Audi loves its Matrix Design lights, and is all too happy to tell you all the functions and signatures they’re capable of — if only American laws would change to actually allow them. As it stands, the lights can display all kinds of fancy animations when the car is unlocked, but aren’t functionally different when driving.
Photo: Amber DaSilva / Jalopnik
That, there, is the crux of people-pleasing — all the surface level likability, none of the substance below that. The Q7, in its desperation to be everything for everyone, never forges its own identity as a vehicle. Not as luxurious as a Mercedes, not as performance-oriented as a BMW, just there in the middle.
The Q7’s fancy, flashy lights are limited by American road laws. Its infotainment themes, supposedly a demonstration of Audi’s commitment to advancement through technology, aren’t included in the purchase price — they’re $13 JPEGs with matching interior accent light colors, or $18 if you want one for your favorite soccer team.
The Q7 does many things well, particularly when you consider its price point, but it does few things uniquely. It lacks a killer app, something to make it truly worth seeking out over the competition. The 335-horsepower V6 in my tester was powerful enough, the transmission shifted well enough, the steering had enough feel and precision, but there’s nothing exemplary in the driving experience that you won’t get from Bavaria.
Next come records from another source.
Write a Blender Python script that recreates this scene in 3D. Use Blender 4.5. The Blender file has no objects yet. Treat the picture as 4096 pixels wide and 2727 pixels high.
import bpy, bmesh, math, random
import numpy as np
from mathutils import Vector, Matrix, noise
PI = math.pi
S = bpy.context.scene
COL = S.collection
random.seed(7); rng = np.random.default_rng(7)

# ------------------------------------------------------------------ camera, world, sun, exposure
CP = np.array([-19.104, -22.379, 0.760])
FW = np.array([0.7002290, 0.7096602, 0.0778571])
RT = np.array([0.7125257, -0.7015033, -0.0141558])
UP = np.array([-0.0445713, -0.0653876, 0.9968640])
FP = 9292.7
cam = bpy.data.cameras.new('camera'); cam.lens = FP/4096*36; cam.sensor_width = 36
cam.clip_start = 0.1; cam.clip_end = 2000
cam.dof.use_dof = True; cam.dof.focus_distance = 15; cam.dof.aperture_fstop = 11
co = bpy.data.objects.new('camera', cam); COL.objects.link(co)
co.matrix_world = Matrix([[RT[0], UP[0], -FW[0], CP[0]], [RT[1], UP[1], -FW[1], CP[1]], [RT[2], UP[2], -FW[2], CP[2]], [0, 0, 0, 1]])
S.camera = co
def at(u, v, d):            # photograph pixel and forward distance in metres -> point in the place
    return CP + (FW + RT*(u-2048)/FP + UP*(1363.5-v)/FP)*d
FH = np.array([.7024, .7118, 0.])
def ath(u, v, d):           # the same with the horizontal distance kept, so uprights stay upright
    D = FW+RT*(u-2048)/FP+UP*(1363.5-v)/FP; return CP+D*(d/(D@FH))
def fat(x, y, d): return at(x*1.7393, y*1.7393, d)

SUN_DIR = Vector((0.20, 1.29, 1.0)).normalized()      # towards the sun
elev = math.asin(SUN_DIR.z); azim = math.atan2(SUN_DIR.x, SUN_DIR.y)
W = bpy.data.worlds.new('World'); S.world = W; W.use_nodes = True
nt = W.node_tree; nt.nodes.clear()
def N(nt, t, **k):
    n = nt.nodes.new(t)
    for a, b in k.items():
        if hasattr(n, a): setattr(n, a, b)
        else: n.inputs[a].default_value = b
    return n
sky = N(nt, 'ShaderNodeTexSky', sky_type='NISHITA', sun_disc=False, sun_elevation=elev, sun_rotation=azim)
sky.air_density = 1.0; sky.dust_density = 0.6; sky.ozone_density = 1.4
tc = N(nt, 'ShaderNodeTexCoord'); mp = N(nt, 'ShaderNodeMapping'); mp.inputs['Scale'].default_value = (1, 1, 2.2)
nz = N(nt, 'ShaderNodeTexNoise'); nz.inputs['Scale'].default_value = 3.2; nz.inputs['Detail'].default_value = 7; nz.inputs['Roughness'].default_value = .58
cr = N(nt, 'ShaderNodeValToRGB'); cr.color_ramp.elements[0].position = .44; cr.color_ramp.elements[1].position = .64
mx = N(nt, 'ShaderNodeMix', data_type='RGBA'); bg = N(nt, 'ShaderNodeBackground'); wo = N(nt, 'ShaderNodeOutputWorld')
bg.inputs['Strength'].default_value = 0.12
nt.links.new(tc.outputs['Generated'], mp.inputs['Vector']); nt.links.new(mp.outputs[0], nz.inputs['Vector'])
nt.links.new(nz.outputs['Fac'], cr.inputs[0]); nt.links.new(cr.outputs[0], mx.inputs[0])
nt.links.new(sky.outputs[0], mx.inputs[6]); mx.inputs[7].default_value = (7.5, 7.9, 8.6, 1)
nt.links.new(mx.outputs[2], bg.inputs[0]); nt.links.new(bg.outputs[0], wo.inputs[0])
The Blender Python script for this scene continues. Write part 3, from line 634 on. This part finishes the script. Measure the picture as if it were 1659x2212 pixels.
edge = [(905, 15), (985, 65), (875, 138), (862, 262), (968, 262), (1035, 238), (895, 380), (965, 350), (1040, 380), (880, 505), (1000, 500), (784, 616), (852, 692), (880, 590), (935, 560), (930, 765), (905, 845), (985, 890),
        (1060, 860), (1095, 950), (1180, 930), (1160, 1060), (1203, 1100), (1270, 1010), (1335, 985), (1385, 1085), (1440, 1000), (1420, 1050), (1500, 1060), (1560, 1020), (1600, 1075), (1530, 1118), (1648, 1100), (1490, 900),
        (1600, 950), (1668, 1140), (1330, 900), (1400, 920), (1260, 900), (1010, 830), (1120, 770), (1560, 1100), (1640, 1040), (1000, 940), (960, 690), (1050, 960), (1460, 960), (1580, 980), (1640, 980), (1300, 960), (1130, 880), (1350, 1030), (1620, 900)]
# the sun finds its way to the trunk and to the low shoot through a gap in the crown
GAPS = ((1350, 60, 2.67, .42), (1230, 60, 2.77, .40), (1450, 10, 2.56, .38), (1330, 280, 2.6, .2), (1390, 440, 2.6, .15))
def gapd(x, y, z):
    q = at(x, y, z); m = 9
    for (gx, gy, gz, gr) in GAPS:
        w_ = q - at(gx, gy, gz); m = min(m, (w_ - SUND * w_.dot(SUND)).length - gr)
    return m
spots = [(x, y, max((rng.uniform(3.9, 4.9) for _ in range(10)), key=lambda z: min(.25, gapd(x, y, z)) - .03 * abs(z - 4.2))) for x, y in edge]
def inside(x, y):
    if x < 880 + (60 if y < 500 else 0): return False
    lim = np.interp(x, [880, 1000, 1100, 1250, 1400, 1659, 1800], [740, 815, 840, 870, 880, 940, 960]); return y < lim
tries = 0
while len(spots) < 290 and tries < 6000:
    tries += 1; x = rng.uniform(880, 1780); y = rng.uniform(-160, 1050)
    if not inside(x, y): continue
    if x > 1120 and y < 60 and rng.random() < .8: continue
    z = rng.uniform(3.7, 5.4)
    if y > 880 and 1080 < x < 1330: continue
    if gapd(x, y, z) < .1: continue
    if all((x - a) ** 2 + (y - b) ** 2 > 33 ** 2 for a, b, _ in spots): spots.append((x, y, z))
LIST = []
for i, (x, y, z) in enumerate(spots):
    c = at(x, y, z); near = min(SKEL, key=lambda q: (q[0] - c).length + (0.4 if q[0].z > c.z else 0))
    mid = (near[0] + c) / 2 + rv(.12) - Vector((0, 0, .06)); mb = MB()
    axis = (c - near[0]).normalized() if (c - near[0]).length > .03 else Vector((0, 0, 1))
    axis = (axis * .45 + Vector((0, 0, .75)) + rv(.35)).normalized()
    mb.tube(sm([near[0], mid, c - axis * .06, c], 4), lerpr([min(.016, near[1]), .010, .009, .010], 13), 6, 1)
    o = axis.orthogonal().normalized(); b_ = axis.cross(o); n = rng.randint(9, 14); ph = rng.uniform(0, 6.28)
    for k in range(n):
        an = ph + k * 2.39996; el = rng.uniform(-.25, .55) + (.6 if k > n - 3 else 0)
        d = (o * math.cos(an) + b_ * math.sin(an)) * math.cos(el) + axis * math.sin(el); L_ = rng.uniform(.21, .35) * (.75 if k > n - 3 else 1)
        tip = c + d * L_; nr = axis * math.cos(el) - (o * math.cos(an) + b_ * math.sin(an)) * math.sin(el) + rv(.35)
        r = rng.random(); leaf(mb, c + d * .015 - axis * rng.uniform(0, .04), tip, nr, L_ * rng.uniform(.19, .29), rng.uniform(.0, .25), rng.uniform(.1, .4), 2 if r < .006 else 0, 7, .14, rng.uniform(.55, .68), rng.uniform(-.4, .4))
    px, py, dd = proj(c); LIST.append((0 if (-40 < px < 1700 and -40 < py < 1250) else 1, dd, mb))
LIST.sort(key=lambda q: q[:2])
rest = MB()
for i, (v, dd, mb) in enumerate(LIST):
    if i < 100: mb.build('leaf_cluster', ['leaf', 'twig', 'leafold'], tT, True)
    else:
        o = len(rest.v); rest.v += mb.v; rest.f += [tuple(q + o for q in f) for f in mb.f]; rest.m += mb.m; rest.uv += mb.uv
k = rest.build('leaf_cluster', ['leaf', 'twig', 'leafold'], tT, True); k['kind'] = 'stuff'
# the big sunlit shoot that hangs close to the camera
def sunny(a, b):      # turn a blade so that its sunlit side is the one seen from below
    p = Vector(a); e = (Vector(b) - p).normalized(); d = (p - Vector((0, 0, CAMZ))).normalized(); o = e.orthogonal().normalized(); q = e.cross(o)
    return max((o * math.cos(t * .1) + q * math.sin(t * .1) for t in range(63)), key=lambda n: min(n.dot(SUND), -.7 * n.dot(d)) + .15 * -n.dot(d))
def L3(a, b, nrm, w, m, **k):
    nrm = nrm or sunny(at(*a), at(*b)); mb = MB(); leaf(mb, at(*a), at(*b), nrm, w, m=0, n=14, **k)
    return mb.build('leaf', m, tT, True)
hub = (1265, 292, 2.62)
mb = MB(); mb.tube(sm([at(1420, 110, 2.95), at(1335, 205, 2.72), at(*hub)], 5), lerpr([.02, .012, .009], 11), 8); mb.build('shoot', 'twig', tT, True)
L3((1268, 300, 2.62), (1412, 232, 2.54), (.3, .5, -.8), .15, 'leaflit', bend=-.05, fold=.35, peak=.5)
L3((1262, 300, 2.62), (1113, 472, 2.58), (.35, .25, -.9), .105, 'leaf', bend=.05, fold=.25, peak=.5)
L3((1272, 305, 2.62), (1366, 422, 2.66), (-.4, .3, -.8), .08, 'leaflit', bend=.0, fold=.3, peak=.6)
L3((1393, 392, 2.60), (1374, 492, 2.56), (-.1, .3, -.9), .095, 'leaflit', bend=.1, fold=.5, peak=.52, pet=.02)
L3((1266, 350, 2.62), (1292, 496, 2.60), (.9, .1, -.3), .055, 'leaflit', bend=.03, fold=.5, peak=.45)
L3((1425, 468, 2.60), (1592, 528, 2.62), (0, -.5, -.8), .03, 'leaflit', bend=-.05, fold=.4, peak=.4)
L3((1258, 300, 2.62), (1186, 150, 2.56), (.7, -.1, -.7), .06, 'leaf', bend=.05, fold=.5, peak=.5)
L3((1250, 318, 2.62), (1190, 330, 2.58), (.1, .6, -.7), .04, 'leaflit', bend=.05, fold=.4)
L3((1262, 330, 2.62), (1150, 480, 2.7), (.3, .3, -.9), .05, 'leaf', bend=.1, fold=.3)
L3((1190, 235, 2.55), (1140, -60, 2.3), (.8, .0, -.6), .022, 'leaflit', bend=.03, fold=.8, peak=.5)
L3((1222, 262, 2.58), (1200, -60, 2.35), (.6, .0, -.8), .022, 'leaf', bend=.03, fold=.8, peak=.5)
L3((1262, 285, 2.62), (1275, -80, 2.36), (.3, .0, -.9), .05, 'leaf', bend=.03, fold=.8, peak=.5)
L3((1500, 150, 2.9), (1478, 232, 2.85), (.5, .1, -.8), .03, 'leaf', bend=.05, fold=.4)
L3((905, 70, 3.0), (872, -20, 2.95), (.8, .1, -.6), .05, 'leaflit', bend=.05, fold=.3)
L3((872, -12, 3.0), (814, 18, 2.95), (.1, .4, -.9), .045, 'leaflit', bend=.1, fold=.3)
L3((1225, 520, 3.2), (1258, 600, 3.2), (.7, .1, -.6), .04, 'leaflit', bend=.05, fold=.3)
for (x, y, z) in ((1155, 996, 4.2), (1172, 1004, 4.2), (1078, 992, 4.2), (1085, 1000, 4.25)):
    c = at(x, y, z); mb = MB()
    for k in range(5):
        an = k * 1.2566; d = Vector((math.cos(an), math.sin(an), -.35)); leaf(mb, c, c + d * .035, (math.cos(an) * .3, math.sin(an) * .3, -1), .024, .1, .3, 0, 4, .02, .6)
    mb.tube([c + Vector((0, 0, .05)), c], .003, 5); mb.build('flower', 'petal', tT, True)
Similarly, among all those interior luxuries like lights and child seat anchors, there’s nothing that beats out the comfort of a more singlemindedly luxury-oriented competitor.
Audi, it seems, is in those high school years itself. It wants tech to be its differentiator, its killer app, but tech is cheap — adding software-based features to a car that’s already loaded with computers is trivial compared to adding, say, a bigger engine or plusher suspension. Without a solid core identity for the brand, it acts like a teenager by doing whatever it can to please whoever will give it the time of day. And, like that high schooler, the Q7 is perfectly pleasant and nice to interact with. It just doesn’t give you much reason to stick around.